» WORK INSTRUCTIONS: Please write the listing below out again exactly, leaving every picture behind.

» AVAILABLE DATA:
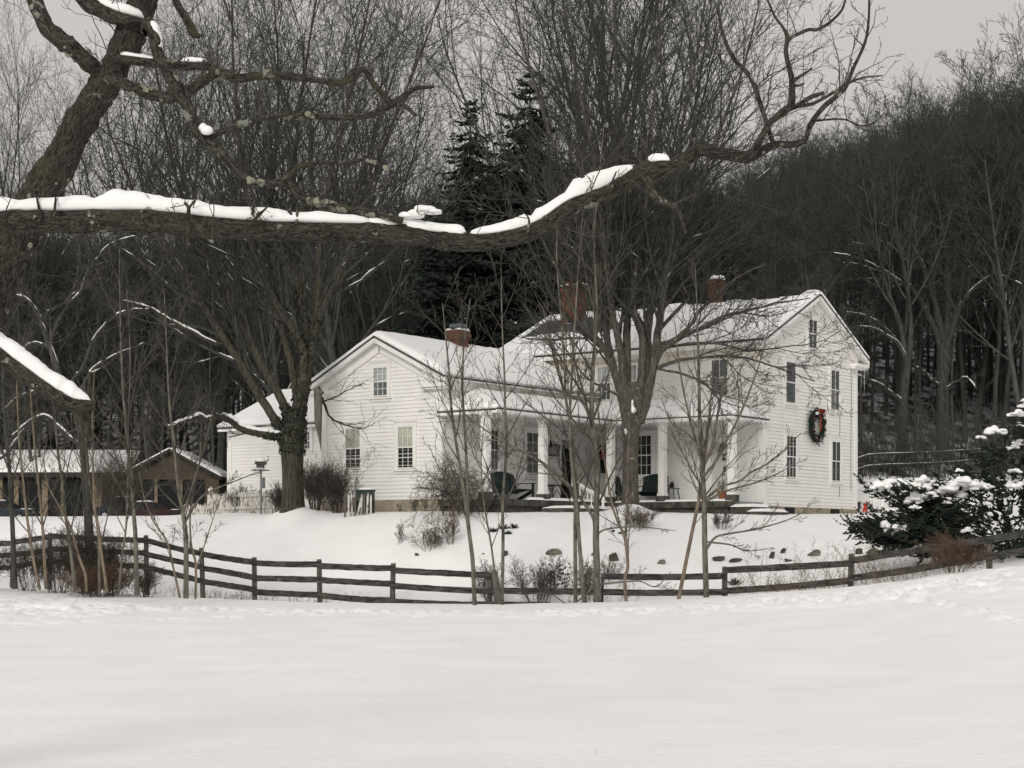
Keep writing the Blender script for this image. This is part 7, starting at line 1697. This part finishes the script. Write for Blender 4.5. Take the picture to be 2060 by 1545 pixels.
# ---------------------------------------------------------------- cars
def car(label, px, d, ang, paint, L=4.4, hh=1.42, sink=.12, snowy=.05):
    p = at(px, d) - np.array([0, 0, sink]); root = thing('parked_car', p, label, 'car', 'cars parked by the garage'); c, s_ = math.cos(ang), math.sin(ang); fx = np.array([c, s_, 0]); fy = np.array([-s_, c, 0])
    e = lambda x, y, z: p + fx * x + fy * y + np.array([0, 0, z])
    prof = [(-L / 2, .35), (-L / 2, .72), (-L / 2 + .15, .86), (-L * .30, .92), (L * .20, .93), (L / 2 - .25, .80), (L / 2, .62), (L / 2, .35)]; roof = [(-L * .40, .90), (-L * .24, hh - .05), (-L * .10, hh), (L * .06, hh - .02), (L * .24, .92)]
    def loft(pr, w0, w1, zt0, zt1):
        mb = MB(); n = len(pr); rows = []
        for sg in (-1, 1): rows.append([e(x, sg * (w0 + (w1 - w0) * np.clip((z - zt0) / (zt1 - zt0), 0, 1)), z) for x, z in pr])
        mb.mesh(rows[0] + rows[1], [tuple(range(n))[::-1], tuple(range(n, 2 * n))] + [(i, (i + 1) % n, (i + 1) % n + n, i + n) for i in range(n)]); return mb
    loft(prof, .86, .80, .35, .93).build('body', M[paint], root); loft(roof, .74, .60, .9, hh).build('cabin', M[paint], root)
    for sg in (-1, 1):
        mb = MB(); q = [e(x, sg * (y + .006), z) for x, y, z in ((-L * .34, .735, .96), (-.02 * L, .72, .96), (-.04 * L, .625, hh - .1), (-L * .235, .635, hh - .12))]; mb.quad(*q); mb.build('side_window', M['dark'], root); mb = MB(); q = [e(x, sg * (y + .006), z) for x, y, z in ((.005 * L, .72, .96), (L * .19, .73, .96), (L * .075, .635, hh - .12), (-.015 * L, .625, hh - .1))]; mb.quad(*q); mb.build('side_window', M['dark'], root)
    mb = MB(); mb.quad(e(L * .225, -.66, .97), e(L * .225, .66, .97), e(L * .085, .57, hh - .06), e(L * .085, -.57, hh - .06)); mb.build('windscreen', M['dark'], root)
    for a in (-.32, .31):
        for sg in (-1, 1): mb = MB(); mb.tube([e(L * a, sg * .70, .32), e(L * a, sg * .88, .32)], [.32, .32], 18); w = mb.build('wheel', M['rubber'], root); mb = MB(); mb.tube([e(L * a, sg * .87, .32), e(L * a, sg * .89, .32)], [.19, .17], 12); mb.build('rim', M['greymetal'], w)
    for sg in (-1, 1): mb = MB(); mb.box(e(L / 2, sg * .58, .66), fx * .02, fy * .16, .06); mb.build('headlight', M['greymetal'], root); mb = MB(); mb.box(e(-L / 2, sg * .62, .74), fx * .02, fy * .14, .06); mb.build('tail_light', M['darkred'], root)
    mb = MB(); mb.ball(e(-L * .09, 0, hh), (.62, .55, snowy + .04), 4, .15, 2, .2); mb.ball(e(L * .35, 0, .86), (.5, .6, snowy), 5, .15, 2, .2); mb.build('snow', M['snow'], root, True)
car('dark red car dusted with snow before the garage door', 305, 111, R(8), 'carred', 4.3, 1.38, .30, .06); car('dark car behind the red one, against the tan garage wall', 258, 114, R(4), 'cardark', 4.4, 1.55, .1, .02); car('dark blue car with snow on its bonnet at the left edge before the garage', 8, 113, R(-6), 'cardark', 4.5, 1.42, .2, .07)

» REPLY:
Keep writing the Blender script for this image. This is part 7, starting at line 1697. This part finishes the script. Write for Blender 4.5. Take the picture to be 2060 by 1545 pixels.
# ---------------------------------------------------------------- cars
def car(label, px, d, ang, paint, L=4.4, hh=1.42, sink=.12, snowy=.05):
    p = at(px, d) - np.array([0, 0, sink]); root = thing('parked_car', p, label, 'car', 'cars parked by the garage'); c, s_ = math.cos(ang), math.sin(ang); fx = np.array([c, s_, 0]); fy = np.array([-s_, c, 0])
    e = lambda x, y, z: p + fx * x + fy * y + np.array([0, 0, z])
    prof = [(-L / 2, .35), (-L / 2, .72), (-L / 2 + .15, .86), (-L * .30, .92), (L * .20, .93), (L / 2 - .25, .80), (L / 2, .62), (L / 2, .35)]; roof = [(-L * .40, .90), (-L * .24, hh - .05), (-L * .10, hh), (L * .06, hh - .02), (L * .24, .92)]
    def loft(pr, w0, w1, zt0, zt1):
        mb = MB(); n = len(pr); rows = []
        for sg in (-1, 1): rows.append([e(x, sg * (w0 + (w1 - w0) * np.clip((z - zt0) / (zt1 - zt0), 0, 1)), z) for x, z in pr])
        mb.mesh(rows[0] + rows[1], [tuple(range(n))[::-1], tuple(range(n, 2 * n))] + [(i, (i + 1) % n, (i + 1) % n + n, i + n) for i in range(n)]); return mb
    loft(prof, .86, .80, .35, .93).build('body', M[paint], root); loft(roof, .74, .60, .9, hh).build('cabin', M[paint], root)
    for sg in (-1, 1):
        mb = MB(); q = [e(x, sg * (y + .006), z) for x, y, z in ((-L * .34, .735, .96), (-.02 * L, .72, .96), (-.04 * L, .625, hh - .1), (-L * .235, .635, hh - .12))]; mb.quad(*q); mb.build('side_window', M['dark'], root); mb = MB(); q = [e(x, sg * (y + .006), z) for x, y, z in ((.005 * L, .72, .96), (L * .19, .73, .96), (L * .075, .635, hh - .12), (-.015 * L, .625, hh - .1))]; mb.quad(*q); mb.build('side_window', M['dark'], root)
    mb = MB(); mb.quad(e(L * .225, -.66, .97), e(L * .225, .66, .97), e(L * .085, .57, hh - .06), e(L * .085, -.57, hh - .06)); mb.build('windscreen', M['dark'], root)
    for a in (-.32, .31):
        for sg in (-1, 1): mb = MB(); mb.tube([e(L * a, sg * .70, .32), e(L * a, sg * .88, .32)], [.32, .32], 18); w = mb.build('wheel', M['rubber'], root); mb = MB(); mb.tube([e(L * a, sg * .87, .32), e(L * a, sg * .89, .32)], [.19, .17], 12); mb.build('rim', M['greymetal'], w)
    for sg in (-1, 1): mb = MB(); mb.box(e(L / 2, sg * .58, .66), fx * .02, fy * .16, .06); mb.build('headlight', M['greymetal'], root); mb = MB(); mb.box(e(-L / 2, sg * .62, .74), fx * .02, fy * .14, .06); mb.build('tail_light', M['darkred'], root)
    mb = MB(); mb.ball(e(-L * .09, 0, hh), (.62, .55, snowy + .04), 4, .15, 2, .2); mb.ball(e(L * .35, 0, .86), (.5, .6, snowy), 5, .15, 2, .2); mb.build('snow', M['snow'], root, True)
car('dark red car dusted with snow before the garage door', 305, 111, R(8), 'carred', 4.3, 1.38, .30, .06); car('dark car behind the red one, against the tan garage wall', 258, 114, R(4), 'cardark', 4.4, 1.55, .1, .02); car('dark blue car with snow on its bonnet at the left edge before the garage', 8, 113, R(-6), 'cardark', 4.5, 1.42, .2, .07)